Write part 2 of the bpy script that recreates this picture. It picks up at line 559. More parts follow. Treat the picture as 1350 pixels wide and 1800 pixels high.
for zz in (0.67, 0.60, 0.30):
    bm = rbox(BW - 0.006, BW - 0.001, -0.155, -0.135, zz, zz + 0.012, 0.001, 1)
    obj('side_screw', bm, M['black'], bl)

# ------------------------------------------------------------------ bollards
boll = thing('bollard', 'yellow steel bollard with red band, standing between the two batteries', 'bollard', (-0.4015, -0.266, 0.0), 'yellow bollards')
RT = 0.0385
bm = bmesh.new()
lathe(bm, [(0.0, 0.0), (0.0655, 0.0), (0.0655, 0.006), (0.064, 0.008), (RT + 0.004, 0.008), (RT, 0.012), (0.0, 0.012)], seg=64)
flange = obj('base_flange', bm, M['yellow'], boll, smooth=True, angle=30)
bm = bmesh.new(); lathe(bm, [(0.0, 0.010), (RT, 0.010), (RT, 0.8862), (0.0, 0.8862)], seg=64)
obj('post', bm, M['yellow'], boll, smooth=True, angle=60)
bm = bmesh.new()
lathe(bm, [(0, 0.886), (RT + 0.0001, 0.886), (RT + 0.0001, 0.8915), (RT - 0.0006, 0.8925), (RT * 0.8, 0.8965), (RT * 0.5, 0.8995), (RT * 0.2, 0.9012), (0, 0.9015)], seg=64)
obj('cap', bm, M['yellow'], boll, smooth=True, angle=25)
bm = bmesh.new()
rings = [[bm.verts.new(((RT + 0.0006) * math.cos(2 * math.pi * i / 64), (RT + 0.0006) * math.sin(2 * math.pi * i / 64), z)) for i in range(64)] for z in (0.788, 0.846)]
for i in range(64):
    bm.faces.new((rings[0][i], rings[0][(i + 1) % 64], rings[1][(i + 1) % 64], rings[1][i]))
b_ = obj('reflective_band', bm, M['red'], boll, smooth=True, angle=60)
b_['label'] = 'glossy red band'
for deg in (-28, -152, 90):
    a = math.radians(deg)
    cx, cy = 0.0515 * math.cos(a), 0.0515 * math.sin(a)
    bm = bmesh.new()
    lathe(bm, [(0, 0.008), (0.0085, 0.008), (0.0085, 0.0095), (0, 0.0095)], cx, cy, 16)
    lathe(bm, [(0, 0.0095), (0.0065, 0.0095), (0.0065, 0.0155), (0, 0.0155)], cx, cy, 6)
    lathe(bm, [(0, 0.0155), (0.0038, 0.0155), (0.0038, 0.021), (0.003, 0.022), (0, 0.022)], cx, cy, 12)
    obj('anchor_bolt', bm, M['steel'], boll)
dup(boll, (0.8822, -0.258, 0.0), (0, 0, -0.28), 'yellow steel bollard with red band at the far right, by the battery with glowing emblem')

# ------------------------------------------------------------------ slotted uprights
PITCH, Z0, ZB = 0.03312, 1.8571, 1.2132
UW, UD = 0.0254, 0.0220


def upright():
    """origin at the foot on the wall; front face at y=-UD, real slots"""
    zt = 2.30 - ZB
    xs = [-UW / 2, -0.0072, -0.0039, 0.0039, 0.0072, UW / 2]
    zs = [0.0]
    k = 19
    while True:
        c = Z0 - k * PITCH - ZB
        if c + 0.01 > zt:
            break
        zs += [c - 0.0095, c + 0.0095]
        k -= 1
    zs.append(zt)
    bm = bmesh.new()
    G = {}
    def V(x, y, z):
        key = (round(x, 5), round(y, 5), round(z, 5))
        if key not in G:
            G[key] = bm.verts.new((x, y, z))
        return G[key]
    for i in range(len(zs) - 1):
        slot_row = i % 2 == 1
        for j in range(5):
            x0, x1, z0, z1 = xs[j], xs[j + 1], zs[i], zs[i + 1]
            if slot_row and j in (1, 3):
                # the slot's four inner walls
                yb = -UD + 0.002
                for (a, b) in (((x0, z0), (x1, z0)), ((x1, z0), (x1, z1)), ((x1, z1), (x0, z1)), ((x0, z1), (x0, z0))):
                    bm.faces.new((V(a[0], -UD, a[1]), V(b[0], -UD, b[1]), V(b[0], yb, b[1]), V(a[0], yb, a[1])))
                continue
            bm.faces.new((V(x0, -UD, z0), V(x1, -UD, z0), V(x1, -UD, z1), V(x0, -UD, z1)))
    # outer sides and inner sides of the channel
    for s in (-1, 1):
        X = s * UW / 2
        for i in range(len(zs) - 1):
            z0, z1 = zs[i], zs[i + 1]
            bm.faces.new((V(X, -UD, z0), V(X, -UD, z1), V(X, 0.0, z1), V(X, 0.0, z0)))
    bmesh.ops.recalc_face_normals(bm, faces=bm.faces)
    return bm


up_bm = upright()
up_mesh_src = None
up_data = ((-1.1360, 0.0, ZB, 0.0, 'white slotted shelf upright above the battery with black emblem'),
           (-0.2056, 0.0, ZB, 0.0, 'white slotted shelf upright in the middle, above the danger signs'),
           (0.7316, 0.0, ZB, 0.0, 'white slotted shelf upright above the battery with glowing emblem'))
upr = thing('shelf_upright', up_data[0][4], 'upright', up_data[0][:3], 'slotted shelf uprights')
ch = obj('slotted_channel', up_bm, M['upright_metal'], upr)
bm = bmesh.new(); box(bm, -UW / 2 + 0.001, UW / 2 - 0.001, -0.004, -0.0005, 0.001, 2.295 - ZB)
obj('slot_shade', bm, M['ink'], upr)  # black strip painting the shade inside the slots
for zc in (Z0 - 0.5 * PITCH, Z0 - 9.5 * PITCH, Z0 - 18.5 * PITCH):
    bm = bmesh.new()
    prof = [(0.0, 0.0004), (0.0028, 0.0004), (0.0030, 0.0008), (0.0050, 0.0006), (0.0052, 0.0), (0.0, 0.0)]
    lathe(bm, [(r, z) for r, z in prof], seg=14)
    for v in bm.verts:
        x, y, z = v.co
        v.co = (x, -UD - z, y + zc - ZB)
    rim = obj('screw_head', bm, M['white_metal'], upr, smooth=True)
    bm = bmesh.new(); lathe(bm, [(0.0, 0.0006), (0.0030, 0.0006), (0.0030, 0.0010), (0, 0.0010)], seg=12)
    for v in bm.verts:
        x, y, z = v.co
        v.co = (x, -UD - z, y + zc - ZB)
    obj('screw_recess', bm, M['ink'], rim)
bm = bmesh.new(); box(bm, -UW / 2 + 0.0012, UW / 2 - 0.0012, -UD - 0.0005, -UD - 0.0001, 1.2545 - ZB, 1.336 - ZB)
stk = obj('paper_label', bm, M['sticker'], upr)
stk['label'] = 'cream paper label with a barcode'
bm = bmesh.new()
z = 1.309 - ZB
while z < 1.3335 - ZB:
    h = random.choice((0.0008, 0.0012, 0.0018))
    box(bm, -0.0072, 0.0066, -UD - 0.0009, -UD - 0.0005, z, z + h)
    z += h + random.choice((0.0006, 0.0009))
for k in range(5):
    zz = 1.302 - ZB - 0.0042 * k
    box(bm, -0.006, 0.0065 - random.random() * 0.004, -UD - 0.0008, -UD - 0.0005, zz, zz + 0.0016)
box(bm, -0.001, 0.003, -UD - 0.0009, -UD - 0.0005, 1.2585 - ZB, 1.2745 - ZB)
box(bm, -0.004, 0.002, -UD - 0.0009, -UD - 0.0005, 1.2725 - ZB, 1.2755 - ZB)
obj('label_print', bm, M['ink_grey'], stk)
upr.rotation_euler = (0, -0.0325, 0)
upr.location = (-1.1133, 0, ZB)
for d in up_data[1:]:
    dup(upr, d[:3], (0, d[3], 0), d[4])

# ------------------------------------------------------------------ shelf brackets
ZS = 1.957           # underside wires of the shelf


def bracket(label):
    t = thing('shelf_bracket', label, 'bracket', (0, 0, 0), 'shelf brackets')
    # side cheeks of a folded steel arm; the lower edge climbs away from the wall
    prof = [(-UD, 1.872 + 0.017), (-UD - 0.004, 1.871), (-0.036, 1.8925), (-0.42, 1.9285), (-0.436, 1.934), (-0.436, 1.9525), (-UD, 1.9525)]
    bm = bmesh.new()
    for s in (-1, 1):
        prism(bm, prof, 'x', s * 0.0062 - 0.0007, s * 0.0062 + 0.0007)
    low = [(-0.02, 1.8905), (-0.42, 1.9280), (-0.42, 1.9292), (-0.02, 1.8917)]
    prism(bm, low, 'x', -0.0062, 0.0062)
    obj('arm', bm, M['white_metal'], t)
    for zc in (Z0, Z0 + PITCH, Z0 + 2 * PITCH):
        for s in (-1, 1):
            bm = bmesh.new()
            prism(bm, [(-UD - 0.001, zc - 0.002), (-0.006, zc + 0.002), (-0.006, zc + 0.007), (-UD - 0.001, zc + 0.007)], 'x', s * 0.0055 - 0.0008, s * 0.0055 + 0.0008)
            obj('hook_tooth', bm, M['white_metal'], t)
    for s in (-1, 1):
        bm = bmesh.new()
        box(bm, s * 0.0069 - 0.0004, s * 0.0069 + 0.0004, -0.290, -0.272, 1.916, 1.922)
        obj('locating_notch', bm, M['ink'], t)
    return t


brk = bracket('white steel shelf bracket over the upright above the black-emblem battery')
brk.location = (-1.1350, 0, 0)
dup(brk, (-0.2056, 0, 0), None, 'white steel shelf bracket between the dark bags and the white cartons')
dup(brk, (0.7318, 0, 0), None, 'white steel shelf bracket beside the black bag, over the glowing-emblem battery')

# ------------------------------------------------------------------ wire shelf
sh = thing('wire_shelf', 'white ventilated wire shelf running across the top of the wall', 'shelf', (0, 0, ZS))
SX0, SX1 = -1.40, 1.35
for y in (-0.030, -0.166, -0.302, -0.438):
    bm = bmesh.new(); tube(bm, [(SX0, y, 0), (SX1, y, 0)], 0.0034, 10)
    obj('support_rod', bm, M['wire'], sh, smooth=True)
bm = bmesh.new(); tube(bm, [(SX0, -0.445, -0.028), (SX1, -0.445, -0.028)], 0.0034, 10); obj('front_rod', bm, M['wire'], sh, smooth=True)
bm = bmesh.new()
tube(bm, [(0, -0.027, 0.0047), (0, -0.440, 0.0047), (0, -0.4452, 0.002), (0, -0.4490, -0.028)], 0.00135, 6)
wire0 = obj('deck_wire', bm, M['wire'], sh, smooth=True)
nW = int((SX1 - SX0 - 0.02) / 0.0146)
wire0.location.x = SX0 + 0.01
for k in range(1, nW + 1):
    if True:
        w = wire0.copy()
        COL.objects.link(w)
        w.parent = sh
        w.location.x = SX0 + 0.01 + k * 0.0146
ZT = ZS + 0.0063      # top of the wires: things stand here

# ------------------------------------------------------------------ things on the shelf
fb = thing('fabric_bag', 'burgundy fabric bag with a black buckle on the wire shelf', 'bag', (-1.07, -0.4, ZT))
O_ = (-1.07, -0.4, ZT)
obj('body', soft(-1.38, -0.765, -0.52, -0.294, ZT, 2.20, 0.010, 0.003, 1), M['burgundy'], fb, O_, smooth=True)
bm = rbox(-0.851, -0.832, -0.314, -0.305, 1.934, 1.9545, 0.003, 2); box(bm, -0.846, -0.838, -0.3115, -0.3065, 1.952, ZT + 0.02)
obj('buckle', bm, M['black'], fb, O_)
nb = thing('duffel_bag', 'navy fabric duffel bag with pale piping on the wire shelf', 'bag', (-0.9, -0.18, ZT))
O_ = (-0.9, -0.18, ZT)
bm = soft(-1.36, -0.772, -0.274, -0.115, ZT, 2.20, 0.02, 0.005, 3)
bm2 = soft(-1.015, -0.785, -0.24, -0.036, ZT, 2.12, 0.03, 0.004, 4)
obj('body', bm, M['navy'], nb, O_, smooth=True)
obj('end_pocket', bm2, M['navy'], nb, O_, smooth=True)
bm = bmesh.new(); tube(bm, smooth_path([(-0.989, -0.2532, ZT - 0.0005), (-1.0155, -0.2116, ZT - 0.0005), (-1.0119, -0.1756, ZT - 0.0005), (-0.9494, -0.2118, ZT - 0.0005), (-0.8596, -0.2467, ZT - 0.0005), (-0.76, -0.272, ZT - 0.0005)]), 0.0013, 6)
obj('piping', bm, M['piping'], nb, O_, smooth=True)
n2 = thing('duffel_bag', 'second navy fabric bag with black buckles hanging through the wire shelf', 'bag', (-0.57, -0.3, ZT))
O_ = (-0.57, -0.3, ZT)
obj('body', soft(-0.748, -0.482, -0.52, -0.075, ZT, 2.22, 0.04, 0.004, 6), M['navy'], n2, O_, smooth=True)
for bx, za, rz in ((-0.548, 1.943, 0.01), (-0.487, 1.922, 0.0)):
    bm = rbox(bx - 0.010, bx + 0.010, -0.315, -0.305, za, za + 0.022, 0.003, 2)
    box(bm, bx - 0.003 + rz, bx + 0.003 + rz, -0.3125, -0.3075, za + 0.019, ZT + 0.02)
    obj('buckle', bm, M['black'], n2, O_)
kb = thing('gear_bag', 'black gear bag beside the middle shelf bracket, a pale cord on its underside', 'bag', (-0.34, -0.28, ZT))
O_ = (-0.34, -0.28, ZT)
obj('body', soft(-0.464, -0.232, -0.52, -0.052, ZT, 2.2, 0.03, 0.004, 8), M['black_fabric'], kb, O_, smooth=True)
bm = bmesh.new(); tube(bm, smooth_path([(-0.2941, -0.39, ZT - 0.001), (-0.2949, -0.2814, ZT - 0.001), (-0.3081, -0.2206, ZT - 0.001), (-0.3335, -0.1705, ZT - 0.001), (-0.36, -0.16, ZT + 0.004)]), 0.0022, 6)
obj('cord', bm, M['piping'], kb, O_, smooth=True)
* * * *
TASK DETAILS:
Write out, unaltered, the lines from the opening of the listing through the line that includes "obj('side_screw', bm, M['black'], bl)".

EXERCISE RESPONSE:
Write part 2 of the bpy script that recreates this picture. It picks up at line 559. More parts follow. Treat the picture as 1350 pixels wide and 1800 pixels high.
for zz in (0.67, 0.60, 0.30):
    bm = rbox(BW - 0.006, BW - 0.001, -0.155, -0.135, zz, zz + 0.012, 0.001, 1)
    obj('side_screw', bm, M['black'], bl)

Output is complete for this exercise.